How watching football matches can help players learn

How watching football matches can help players learn

Laura Seth, FA performance analysis and insights manager, looks at how young players can learn away from training.

We now live and interact in a digital world where live football – both at home and abroad – and a whole host of football-related content are available online and on television.

With the winter months now upon us, the weather – or currently tier restrictions - may compromise the time you have available with your players on the grass. However, this is also an opportunity to look at coaching through a different lens and to see how learning opportunities based on the game can still be provided for your players.

Whether it’s watching live football on television or a highlights packages online, as a coach, you have the opportunity to develop fun and engaging off-field coaching sessions and activities that can stimulate learning and help to develop game understanding, ownership and responsibility.

By encouraging young players to watch and interact with football content regularly, you can encourage regular analytical and problem-solving skills that can be transferred back onto the grass.

Here are some examples that you can use with players to facilitate learning and develop analytical skills away from the grass.

8-11

At this age, players like to admire and imitate older people; they like to share their thoughts and reactions and enjoy working in cooperative environments.

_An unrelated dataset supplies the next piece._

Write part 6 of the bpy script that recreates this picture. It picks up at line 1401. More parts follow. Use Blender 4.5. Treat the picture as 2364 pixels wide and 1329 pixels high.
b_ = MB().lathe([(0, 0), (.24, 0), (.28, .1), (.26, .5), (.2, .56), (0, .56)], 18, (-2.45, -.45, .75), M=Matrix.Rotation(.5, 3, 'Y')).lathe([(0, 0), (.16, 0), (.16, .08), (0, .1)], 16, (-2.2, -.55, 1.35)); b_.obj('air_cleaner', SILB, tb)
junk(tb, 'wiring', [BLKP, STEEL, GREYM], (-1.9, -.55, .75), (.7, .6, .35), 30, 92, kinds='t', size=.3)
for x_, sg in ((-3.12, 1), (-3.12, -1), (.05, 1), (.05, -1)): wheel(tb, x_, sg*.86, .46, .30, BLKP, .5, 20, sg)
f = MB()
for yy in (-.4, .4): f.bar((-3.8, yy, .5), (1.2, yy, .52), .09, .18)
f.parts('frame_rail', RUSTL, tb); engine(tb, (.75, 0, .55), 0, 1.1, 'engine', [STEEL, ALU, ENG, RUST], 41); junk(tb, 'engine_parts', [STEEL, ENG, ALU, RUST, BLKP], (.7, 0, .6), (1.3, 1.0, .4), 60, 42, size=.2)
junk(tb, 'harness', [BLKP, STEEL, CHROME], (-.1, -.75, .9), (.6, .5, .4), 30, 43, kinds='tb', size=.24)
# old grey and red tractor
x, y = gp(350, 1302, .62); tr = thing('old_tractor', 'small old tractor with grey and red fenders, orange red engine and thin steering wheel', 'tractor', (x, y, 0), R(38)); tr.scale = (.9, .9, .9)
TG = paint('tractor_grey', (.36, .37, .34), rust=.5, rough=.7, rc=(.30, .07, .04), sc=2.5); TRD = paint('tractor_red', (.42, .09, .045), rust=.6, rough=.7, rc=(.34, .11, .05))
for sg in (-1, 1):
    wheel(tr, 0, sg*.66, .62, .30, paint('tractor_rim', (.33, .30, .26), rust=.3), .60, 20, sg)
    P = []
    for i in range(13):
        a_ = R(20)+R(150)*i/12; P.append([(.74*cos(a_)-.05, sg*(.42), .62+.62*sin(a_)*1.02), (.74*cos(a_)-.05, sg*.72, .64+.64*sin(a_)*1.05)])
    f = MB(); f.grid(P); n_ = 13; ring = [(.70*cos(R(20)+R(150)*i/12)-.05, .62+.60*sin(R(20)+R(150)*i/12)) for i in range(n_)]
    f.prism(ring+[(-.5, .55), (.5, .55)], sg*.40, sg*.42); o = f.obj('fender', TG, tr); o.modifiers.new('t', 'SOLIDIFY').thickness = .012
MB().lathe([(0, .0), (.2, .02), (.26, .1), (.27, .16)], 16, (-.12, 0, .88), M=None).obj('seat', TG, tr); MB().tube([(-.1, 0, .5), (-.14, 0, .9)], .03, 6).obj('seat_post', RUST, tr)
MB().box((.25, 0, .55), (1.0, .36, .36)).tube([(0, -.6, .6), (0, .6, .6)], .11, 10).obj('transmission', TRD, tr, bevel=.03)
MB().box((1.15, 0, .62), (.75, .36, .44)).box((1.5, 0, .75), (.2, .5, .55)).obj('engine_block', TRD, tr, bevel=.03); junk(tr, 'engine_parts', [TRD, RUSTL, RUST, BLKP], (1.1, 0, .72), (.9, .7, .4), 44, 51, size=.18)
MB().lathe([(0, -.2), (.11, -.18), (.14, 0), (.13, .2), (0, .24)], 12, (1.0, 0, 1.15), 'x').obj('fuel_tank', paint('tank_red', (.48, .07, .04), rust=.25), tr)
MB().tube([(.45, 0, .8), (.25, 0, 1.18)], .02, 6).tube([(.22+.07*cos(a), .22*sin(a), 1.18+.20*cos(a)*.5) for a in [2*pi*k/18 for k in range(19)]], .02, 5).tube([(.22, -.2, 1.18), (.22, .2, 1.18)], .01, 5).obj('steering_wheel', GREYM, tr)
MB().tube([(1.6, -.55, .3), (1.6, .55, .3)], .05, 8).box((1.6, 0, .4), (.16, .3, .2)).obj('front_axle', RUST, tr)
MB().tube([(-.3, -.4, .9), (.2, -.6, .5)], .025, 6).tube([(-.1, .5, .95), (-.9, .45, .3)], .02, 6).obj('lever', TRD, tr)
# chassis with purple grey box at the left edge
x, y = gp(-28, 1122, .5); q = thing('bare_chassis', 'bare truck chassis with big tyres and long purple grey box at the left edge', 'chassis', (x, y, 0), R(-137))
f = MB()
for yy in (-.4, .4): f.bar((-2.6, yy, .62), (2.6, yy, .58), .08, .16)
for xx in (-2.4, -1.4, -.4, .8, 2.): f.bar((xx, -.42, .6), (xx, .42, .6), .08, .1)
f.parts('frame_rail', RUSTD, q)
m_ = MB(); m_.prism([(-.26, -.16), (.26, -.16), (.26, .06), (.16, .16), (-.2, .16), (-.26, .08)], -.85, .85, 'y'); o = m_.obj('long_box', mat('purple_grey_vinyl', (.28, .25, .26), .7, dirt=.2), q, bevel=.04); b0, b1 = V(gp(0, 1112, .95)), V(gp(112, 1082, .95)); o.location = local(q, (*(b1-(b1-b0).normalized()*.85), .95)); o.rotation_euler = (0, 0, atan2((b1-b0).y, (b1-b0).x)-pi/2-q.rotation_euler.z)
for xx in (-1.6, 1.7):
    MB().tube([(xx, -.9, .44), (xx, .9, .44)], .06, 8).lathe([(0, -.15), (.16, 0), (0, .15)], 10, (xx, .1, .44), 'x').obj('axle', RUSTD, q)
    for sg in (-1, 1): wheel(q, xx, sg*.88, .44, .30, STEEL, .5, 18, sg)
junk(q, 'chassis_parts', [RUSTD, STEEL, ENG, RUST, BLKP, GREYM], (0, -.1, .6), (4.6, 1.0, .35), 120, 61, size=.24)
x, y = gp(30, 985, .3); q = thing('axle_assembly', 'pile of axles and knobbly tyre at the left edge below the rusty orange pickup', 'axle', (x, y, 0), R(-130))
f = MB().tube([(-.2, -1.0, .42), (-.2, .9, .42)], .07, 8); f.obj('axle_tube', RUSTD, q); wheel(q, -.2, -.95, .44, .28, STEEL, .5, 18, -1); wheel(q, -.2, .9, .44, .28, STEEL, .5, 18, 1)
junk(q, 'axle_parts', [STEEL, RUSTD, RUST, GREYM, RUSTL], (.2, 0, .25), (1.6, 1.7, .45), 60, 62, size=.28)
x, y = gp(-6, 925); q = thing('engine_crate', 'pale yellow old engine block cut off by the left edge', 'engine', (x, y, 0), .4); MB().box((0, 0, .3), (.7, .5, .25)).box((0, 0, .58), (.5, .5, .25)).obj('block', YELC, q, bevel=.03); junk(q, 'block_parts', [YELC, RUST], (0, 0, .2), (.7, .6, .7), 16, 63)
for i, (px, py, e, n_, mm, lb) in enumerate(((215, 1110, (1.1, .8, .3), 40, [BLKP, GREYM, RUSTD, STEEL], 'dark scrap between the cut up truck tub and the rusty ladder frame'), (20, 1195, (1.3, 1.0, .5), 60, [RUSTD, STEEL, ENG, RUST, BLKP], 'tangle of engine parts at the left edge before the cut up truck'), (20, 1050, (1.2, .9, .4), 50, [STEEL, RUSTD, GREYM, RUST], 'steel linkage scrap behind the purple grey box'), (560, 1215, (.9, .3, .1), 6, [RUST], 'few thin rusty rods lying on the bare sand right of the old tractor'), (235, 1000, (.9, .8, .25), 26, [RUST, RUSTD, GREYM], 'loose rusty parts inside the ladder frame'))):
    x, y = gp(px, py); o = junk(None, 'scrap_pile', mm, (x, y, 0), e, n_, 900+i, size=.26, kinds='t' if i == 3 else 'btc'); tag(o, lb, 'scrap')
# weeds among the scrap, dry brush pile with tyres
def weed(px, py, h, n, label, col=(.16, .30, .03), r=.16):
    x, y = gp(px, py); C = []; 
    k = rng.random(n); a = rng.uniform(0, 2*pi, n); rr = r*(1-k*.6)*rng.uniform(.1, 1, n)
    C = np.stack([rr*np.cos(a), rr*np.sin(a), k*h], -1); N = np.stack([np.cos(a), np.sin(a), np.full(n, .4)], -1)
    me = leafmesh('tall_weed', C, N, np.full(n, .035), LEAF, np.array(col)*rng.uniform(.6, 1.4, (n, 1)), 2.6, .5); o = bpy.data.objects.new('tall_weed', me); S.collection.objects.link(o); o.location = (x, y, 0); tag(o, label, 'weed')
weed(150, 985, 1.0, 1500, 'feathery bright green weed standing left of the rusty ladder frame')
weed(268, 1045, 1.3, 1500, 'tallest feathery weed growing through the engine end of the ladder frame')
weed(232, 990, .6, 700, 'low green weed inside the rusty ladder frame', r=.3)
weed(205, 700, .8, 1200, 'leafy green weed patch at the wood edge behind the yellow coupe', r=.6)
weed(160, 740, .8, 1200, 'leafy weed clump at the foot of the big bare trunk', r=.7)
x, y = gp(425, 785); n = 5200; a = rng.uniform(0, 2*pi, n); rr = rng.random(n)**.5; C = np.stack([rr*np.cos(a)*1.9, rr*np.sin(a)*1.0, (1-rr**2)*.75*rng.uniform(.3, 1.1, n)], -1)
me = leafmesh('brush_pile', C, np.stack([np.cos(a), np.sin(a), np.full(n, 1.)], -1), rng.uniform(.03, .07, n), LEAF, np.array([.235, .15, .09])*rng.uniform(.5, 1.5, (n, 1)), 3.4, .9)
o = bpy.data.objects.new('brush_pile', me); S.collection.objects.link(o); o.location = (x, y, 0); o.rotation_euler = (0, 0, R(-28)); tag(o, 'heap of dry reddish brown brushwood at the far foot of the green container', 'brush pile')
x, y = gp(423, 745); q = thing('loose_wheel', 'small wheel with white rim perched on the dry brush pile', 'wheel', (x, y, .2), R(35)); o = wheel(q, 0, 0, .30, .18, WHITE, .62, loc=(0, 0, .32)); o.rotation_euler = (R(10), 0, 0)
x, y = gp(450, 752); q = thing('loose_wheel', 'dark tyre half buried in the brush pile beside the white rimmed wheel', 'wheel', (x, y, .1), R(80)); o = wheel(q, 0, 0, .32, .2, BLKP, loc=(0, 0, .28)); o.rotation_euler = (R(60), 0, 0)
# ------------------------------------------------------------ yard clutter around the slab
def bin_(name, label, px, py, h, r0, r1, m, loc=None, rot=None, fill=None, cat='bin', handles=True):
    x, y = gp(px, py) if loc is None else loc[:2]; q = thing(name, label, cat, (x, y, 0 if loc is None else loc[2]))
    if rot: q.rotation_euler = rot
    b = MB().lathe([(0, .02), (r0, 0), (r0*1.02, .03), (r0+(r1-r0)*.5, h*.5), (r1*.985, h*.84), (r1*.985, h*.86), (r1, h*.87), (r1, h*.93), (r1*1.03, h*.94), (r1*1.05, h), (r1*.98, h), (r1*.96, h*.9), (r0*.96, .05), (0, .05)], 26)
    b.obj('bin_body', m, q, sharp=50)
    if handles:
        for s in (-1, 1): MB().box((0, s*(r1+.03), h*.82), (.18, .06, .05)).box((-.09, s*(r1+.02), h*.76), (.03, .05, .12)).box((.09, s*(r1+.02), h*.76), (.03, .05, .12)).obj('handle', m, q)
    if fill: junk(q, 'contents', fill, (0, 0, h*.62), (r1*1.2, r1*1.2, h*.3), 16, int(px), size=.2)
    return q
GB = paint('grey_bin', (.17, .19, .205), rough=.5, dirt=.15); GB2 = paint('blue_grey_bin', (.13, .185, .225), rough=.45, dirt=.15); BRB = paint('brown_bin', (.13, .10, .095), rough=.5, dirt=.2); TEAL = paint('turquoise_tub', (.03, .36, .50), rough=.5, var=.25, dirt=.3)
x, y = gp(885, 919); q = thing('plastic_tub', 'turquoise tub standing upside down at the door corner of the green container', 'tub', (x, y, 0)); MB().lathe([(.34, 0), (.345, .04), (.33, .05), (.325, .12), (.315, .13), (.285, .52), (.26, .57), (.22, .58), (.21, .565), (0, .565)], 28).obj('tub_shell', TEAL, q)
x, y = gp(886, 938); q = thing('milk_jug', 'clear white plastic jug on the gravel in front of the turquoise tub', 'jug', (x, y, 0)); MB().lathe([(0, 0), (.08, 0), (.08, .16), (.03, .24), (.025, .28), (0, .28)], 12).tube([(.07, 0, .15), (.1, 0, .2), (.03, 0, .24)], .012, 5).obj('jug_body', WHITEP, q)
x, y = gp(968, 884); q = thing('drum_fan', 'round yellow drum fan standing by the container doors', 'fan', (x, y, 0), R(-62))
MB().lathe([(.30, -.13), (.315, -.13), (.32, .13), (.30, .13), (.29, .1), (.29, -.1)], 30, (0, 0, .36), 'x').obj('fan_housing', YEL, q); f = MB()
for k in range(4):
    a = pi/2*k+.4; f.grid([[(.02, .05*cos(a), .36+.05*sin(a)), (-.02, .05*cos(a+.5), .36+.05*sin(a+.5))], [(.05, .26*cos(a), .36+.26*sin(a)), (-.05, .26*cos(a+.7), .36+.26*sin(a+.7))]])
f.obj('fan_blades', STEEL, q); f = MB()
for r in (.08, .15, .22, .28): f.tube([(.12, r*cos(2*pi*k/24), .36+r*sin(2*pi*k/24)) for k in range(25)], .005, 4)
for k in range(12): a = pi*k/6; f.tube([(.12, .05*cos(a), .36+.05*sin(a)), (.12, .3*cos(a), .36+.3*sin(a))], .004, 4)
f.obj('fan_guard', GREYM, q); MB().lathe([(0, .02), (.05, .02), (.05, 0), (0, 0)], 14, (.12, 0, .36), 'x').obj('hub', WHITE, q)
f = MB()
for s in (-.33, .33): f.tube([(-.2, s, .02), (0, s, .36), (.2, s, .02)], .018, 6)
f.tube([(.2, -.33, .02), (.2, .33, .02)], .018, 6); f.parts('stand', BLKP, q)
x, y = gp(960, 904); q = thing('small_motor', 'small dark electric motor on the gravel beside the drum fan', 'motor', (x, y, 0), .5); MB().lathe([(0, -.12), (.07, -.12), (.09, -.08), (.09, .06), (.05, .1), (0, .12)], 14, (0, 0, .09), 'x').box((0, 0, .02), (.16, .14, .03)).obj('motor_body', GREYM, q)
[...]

Encourage them to watch a highlights show on TV, like Match of the Day, and ask them questions such as the following:

  • Pick your three favourite goals - why have you chosen them?
  • Which goalkeeper made the best save and why?
  • Which players would you select for your team of the week and why?

Alternatively, you could challenge them to watch a live game and, for 15 minutes or so, focus on their favourite player – or a player who plays in their favoured position – and identify two or three things that they did really well that they could then practice in their next training session.

12-16

At this age, role models are very influential. Players also like to be set tactical challenges and are capable of problem-solving; they like to find their own solutions and value presenting their own ideas.

To facilitate learning and develop analytical skills away from the grass, why not ask players of this age to do the following:

  • Watch an elite team and identify the characteristics that make them elite.
  • From this week’s games, choose your favourite left-back/central midfielder/number ten and explain why.
  • Watch a team that plays with a structured deep defensive block and identify ways they can be broken down, and how goal-scoring chances can be created against them.

The tasks could be done individually, in pairs or as part of a small group and enable players to interact with their peer group, enhancing friendships and to develop team cohesion.

With all of the examples above it’s important to consider the skills and attributes that you're trying to develop with your players through your on-pitch training sessions, and then to consider how you can create opportunities away from the grass where your players can practise the same skills.

You can follow this up with a conversation with the player at your next training session and then ask them to try and recognise similar scenarios and make the appropriate decision in the training session.